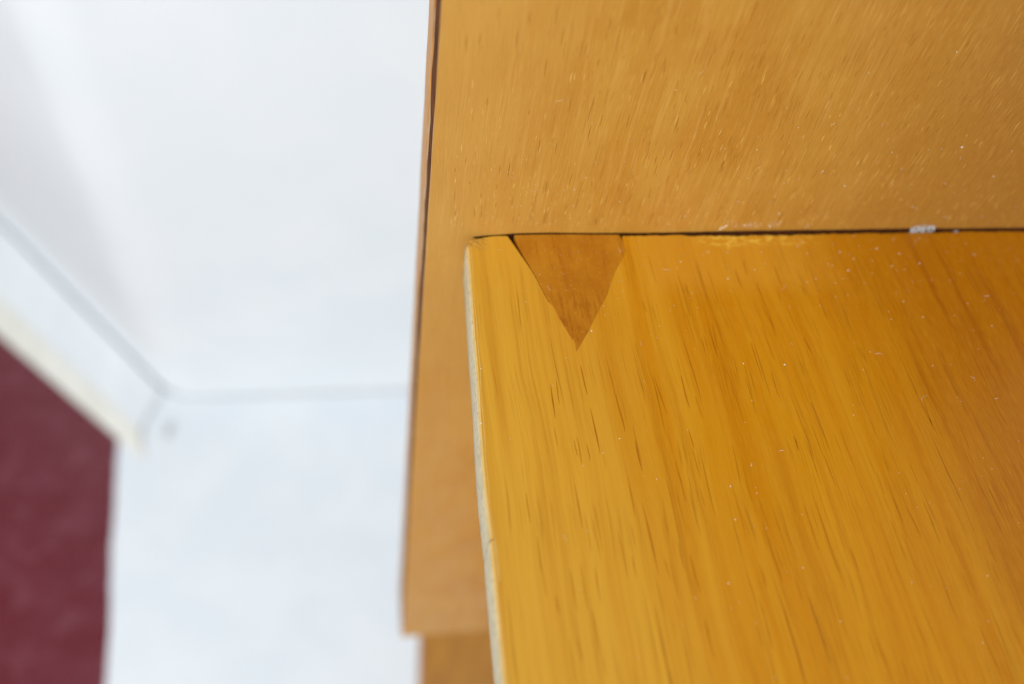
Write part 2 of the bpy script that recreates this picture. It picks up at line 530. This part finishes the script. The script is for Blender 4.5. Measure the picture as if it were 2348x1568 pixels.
for a, b in seen:
    sliver(V, F, on(a, 2, 0)[:2], on(b, 2, 0)[:2], random.uniform(0.00022, 0.00036), lambda x, y: (x, y, 0.000025))
for i in range(230):
    x0 = 0.004 + 0.16 * random.random() ** 0.85
    y0 = -0.004 - 0.115 * random.random()
    if 0.013 < x0 < 0.04 and y0 > -0.032:
        continue
    ln = random.uniform(0.003, 0.011)
    sl = random.uniform(-0.03, 0.05)
    sliver(V, F, (x0, y0), (x0 + sl * ln, y0 - ln), random.uniform(0.00010, 0.00022), lambda x, y: (x, y, 0.000025))
tag(obj('grain_pores', V, F, M_PORE, board), 'thin brown pores along the grain', kind='stuff')

# upright panel: plies of one sheet, the front veneer slotted for the board
def px(*pix):      # photograph points on the panel's face -> (x, z)
    r = []
    for p in pix:
        q = on(p, 1, 0.0012)
        r.append((q[0], q[2]))
    return r


YP = 0.0012
slot_top = resample(px((1064, 547), (1075, 543.5), (1139, 538), (1226, 533.5), (1407, 534), (1523, 533), (1640, 530), (1744, 528), (1900, 526.5), (2063, 523.5), (2210, 523), (2347, 521.5), (2700, 516)), 0.0011, 0.00005)
side = px((1014, 2), (973, 541), (954, 880), (938, 1150), (920, 1460))
kx = (side[0][0] - side[-1][0]) / (side[0][1] - side[-1][1])
XS = lambda z: side[0][0] + (z - side[0][1]) * kx
ZT, ZB = 0.22, side[-1][1]
print('side', side, 'kx', kx, 'slot', slot_top[0], slot_top[-1], 'YP', YP)
xr2 = slot_top[-1][0]
sx0 = slot_top[0][0]
pv = [(XS(ZB), ZB)]
zs = np.linspace(ZB, ZT, 120)
jl = [(XS(z) + random.uniform(-1, 1) * 0.00006, z) for z in zs]
panel_out = jl + [(xr2, ZT)] + slot_top[::-1] + [(sx0 + 0.0016, -0.0004), (sx0 + 0.004, -0.0025), (sx0 + 0.004, -T - 0.0006), (xr2, -T - 0.0006), (xr2, ZB)]
FV = 0.0016
v, f = prism(panel_out, YP, YP + FV, lambda a, b, y: (a, y, b))
panel = bevel(obj('upright_panel', v, f, M_PANEL, root), 0.00015, 2, 40)


def ply(name, y0, y1, inset, mat, jit):
    nz = 160
    zz = np.linspace(ZB + 0.0002, ZT - 0.0002, nz)
    r, vv, ff = 0.0, [], []
    for z in zz:
        r = 0.7 * r + random.uniform(-1, 1) * jit
        x0 = XS(z) + inset + r
        vv += [(x0, y0, z), (x0, y1, z), (xr2 - 0.001, y1, z), (xr2 - 0.001, y0, z)]
    for i in range(nz - 1):
        for j in range(4):
            ff.append((i * 4 + j, i * 4 + (j + 1) % 4, i * 4 + 4 + (j + 1) % 4, i * 4 + 4 + j))
    ff += [(0, 1, 2, 3), tuple(nz * 4 - 4 + q for q in (3, 2, 1, 0))]
    return obj(name, vv, ff, mat, panel)


y = YP + FV + 0.00005
tag(ply('glue_line', y, y + 0.0092, 0.00006, M_DARK, 0.00012), 'dark glue line')
y += 0.0093
tag(ply('pale_ply', y, y + 0.0042, 0.0001, M_PLY_PALE, 0.00016), 'pale chipped ply')
y += 0.0043
tag(ply('brown_ply', y, y + 0.0110, 0.0, M_PLY_BROWN, 0.00005), 'brown back ply')
YBACK = y + 0.0110

# dark inside of the slot, behind the board's back edge
v, f = box(sx0 + 0.0006, xr2 - 0.002, YP + FV + 0.00001, YP + FV + 0.00004, -T - 0.0006, max(p[1] for p in slot_top) + 0.0005)
obj('slot_backing', v, f, M_SLOT, panel)

# pores and golden flecks of the upright veneer
V, F, V2, F2 = [], [], [], []
ya = YP - 0.000025
for i in range(260):
    x0, z0 = random.uniform(-0.004, 0.16), 0.003 + 0.062 * random.random() ** 1.4
    ln = random.uniform(0.0012, 0.005)
    sliver(V, F, (x0, z0), (x0 + random.uniform(-0.03, 0.03) * ln, z0 + ln), random.uniform(0.00009, 0.00019), lambda x, z: (x, ya, z))
for i in range(240):
    x0, z0 = -0.004 + 0.16 * random.random() ** 1.3, 0.0028 + 0.045 * random.random() ** 1.7
    ln = random.uniform(0.0007, 0.0030)
    sliver(V2, F2, (x0, z0), (x0 + random.uniform(-0.03, 0.03) * ln, z0 + ln), random.uniform(0.00009, 0.00020), lambda x, z: (x, ya - 0.00001, z))
tag(obj('grain_pores', V, F, M_PORE_TAN, panel), 'fine brown pores along the grain', kind='stuff')
tag(obj('grain_flecks', V2, F2, M_FLECK, panel), 'short golden flecks along the grain', kind='stuff')

# unseen upright block added under the board to shade the lower panel
v, f = box(0.046, 0.062, left_edge[-1][1] + 0.03, YP - 0.0005, ZB, -T - 0.0005)
bevel(obj('added_shade_block', v, f, M_LEG, root), 0.0008, 2)

# leg behind the panel's lower edge
la, lb = on((967, 1460), 1, YBACK + 0.004), on((966, 1568), 1, YBACK + 0.004)
zl0, zl1 = ZF + 0.0035, ZB + 0.05
kl = (lb[0] - la[0]) / (lb[2] - la[2])
lx = lambda z: la[0] + (z - la[2]) * kl * 0.8
vv = []
for z in (zl0, zl1):
    vv += [(lx(z), YBACK + 0.0005, z), (lx(z), YBACK + 0.034, z), (lx(z) + 0.09, YBACK + 0.034, z), (lx(z) + 0.09, YBACK + 0.0005, z)]
ff = [(0, 1, 5, 4), (1, 2, 6, 5), (2, 3, 7, 6), (3, 0, 4, 7), (0, 3, 2, 1), (4, 5, 6, 7)]
bevel(obj('leg', vv, ff, M_LEG, root), 0.0015, 3)


# ------------------------------------------------------------------ lint and dust
def lump(V, F, c, r, sq=1.0, nrm=2):
    """a crumb: an irregular eight-sided double pyramid"""
    a0 = random.uniform(0, 6.28)
    b = len(V)
    k = 5
    ax = random.uniform(0.6, 1.5)
    for i in range(k):
        a = a0 + i * 6.283 / k
        q = r * random.uniform(0.7, 1.2)
        u, w = q * math.cos(a) * ax, q * math.sin(a) / ax
        p = [0, 0, 0]
        others = [i2 for i2 in range(3) if i2 != nrm]
        p[others[0]], p[others[1]] = u, w
        V.append((c[0] + p[0], c[1] + p[1], c[2] + p[2]))
    for s in (1, -1):
        p = [0, 0, 0]
        p[nrm] = s * r * sq * random.uniform(0.6, 1.1)
        V.append((c[0] + p[0], c[1] + p[1], c[2] + p[2]))
    for i in range(k):
        F.append((b + i, b + (i + 1) % k, b + k))
        F.append((b + (i + 1) % k, b + i, b + k + 1))


def fibre(V, F, pts, r):
    b = len(V)
    n = len(pts)
    for i, p in enumerate(pts):
        p = Vector(p)
        d = (Vector(pts[min(n - 1, i + 1)]) - Vector(pts[max(0, i - 1)])).normalized()
        s = d.orthogonal().normalized()
        w = d.cross(s)
        for j in range(3):
            a = j * 2.0944
            V.append(tuple(p + (s * math.cos(a) + w * math.sin(a)) * r))
    for i in range(n - 1):
        for j in range(3):
            F.append((b + i * 3 + j, b + i * 3 + (j + 1) % 3, b + i * 3 + 3 + (j + 1) % 3, b + i * 3 + 3 + j))


def curl(c, length, plane, lift):
    a = random.uniform(0, 6.28)
    k = random.uniform(-1, 1) * 500
    pts = []
    p = np.array(c, float)
    n = 9
    for i in range(n):
        pts.append(tuple(p))
        a += k * length / n + random.uniform(-0.25, 0.25)
        st = length / n
        if plane == 2:
            p = p + np.array([math.cos(a) * st, math.sin(a) * st, 0])
            p[2] = c[2] + lift * math.sin(i / (n - 1) * 3.14)
        else:
            p = p + np.array([math.cos(a) * st, 0, math.sin(a) * st])
            p[1] = c[1] - lift * math.sin(i / (n - 1) * 3.14)
    return pts


V, F = [], []
for p, r in (((1103, 970), .34), ((1103, 845), .24), ((2115, 727), .36), ((1420, 1005), .26), ((2257, 688), .24), ((1915, 680), .24), ((1957, 541), .28),
             ((1925, 577), .34), ((1352, 671), .22), ((1612, 605), .2), ((1795, 662), .18), ((1545, 700), .2), ((1382, 1038), .2), ((1880, 700), .18), ((2200, 1120), .16)):
    c = on(p, 2, 0.0001)
    lump(V, F, c, r * 0.00052, 0.4)
for i in range(330):
    u = random.random()
    if u < 0.5:
        c = (random.uniform(0.004, 0.17), random.uniform(-0.12, -0.0015), 0.00004)
    else:
        c = (random.uniform(0.012, 0.15), -abs(random.gauss(0.002, 0.012)) - 0.001, 0.00004)
    lump(V, F, c, 0.000068 * random.lognormvariate(0.2, 0.4), 0.45)
for i in range(60):      # crumbs on the wedge
    c = (random.uniform(0.016, 0.037), random.uniform(-0.018, -0.001), 0.00016)
    lump(V, F, c, 0.00004 * random.lognormvariate(0.2, 0.4), 0.45)
for i in range(16):
    c = (random.uniform(0.008, 0.16), random.uniform(-0.08, -0.003), 0.0001)
    fibre(V, F, curl(c, random.uniform(0.0008, 0.0026), 2, 0.0003), 0.000022)
tag(obj('board_dust', V, F, M_DUST), 'pale dust specks and curled fibres scattered over the amber board', 'dust', kind='stuff')

V, F = [], []
for i in range(230):
    z = abs(random.gauss(0, 0.016)) + 0.0012
    c = (random.uniform(0.004, 0.155), YP - 0.00003, z + 0.0012)
    lump(V, F, c, 0.000062 * random.lognormvariate(0.2, 0.4), 0.4, 1)
for cx, n_, sx_, sz_ in ((1722, 60, 0.0016, 0.0006), (1775, 45, 0.0010, 0.0009), (1850, 16, 0.0008, 0.0006), (1640, 10, 0.002, 0.0008)):
    q = on((cx, 516), 1, YP)
    for i in range(n_):
        c = (q[0] + random.gauss(0, sx_), YP - 0.00003, max(q[2] - 0.0012 + 0.0003, q[2] + random.gauss(0, sz_)))
        lump(V, F, c, 0.00007 * random.lognormvariate(0.1, 0.4), 0.35, 1)
for p, r in (((2085, 435), .26), ((2092, 474), .42), ((2100, 477), .3), ((2193, 119), .3), ((1830, 293), .22), ((2010, 372), .2), ((1660, 470), .18)):
    lump(V, F, on(p, 1, YP - 0.00005), r * 0.0005, 0.4, 1)
a, b = on((1648, 527), 1, YP - 0.0001), on((1668, 516), 1, YP - 0.0001)
fibre(V, F, [tuple(a + (b - a) * t) for t in (0, 0.5, 1)], 0.00007)
for i in range(14):
    c = (random.uniform(0.01, 0.15), YP - 0.0001, random.uniform(0.003, 0.06))
    fibre(V, F, curl(c, random.uniform(0.0006, 0.0018), 1, 0.0002), 0.00002)
tag(obj('panel_dust', V, F, M_DUST), 'pale dust specks clinging to the upright panel above the seam', 'dust', kind='stuff')


def tuft(name, pix, wid, hei, nl, nf, label):
    V, F = [], []
    c0 = on(pix, 1, YP - 0.0004)
    for i in range(nl):
        t = random.uniform(-1, 1)
        c = (c0[0] + t * wid, YP - 0.0006 + random.uniform(-0.0009, 0.0004), c0[2] + hei * (0.35 * t + random.uniform(-0.7, 0.7) * (1 - 0.5 * abs(t))))
        lump(V, F, c, random.uniform(0.00008, 0.00036) * min(1.0, wid / 0.002), 0.8, random.choice((0, 1, 2)))
    for i in range(nf):
        c = (c0[0] + random.uniform(-0.9, 0.9) * wid, YP - 0.0005, c0[2] + random.uniform(-0.7, 0.7) * hei)
        fibre(V, F, curl(c, random.uniform(0.05, 0.35) * wid, 1, 0.0005), 0.00003)
    return tag(obj(name, V, F, M_LINT), label, 'lint')


tuft('lint_tuft', (2114, 523), 0.0034, 0.0018, 48, 120, 'large fluffy white lint tuft stuck in the dark seam')
tuft('lint_fleck', (2190, 528), 0.0008, 0.0003, 12, 4, 'tiny pale lint fleck in the seam right of the large tuft')

# small grey crumb lying by the end of the ledge
V, F = [], []
q = on((384, 985), 2, ZF + 0.008)
for i in range(9):
    lump(V, F, (q[0] + random.gauss(0, 0.002), q[1] + random.gauss(0, 0.005), ZF + 0.0035 + 0.005 + random.uniform(-0.001, 0.004)), random.uniform(0.0012, 0.0026), 0.8, random.choice((0, 1, 2)))
tag(obj('dirt_crumb', V, F, mat_plain('grey_crumb', (0.30, 0.31, 0.25), (0.42, 0.43, 0.36))), 'small blurred grey crumb on white sheet where the slanting skirting ends', 'crumb')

====

Do this:
Without the pictures, please reproduce each line of the listing above exactly, from the first one through the line bearing "tag(obj('grain_pores', V, F, M_PORE, board), 'thin".

Exercise output:
Write part 2 of the bpy script that recreates this picture. It picks up at line 530. This part finishes the script. The script is for Blender 4.5. Measure the picture as if it were 2348x1568 pixels.
for a, b in seen:
    sliver(V, F, on(a, 2, 0)[:2], on(b, 2, 0)[:2], random.uniform(0.00022, 0.00036), lambda x, y: (x, y, 0.000025))
for i in range(230):
    x0 = 0.004 + 0.16 * random.random() ** 0.85
    y0 = -0.004 - 0.115 * random.random()
    if 0.013 < x0 < 0.04 and y0 > -0.032:
        continue
    ln = random.uniform(0.003, 0.011)
    sl = random.uniform(-0.03, 0.05)
    sliver(V, F, (x0, y0), (x0 + sl * ln, y0 - ln), random.uniform(0.00010, 0.00022), lambda x, y: (x, y, 0.000025))
tag(obj('grain_pores', V, F, M_PORE, board), 'thin brown pores along the grain', kind='stuff')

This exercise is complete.